研究活動

Death & Life Studies and Practical Ethics Lecture Series

Number 008,
Ryan Marshall Moran, "Selling the Future: Community, Hope, and Crisis in the Early History of Japanese Life Insurance"

【日時】2024年6月28日(金)17:30-19:00
【会場】 東京大学本郷キャンパス 文学部法文1号314教室
【オンライン会場】Zoom ID: 829 280 0028
【参加について】参加無料・事前予約不要
【使用言語】英語(通訳なし)
【共催】東京大学 国際人文学プロジェクト
【助成】布施学術基金

※この講演会は布施学術基金により助成を受けています。

Speaker: Ryan Marshall Moran (University of Utah, Department of History, Assistant Professor)
Abstract: In Selling the Future, Ryan Moran explains how the life insurance industry in Japan exploited its association with mutuality and community to commodify and govern lives.

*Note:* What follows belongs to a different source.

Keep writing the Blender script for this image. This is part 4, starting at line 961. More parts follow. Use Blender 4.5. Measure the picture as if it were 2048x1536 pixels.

Covering the years from the start of the industry in 1881 through the end of World War II, Moran describes insurance companies and government officials working together to create a picture of the future as precarious and dangerous. Since it was impossible for individual consumers to deal with every contingency on their own, insurance industry administrators argued that their usage of statistical data enabled them to chart the predictable future for the aggregate. Through insurance, companies and the state thus offered consumers a means to a perfectible future in an era filled with repeated crises.
Life insurance functioned as an important modernist technology within Japan and its colonies to instantiate expectations for responsibility, to reconfigure meanings of mutuality, and to normalize new social formations (such as the nuclear family) as essential to life. Life insurance thus offers an important vehicle for examining the confluence of modes of mobilizing and organizing bodies, the expropriation of financial resources, and the action of disciplining workers into a capitalist system.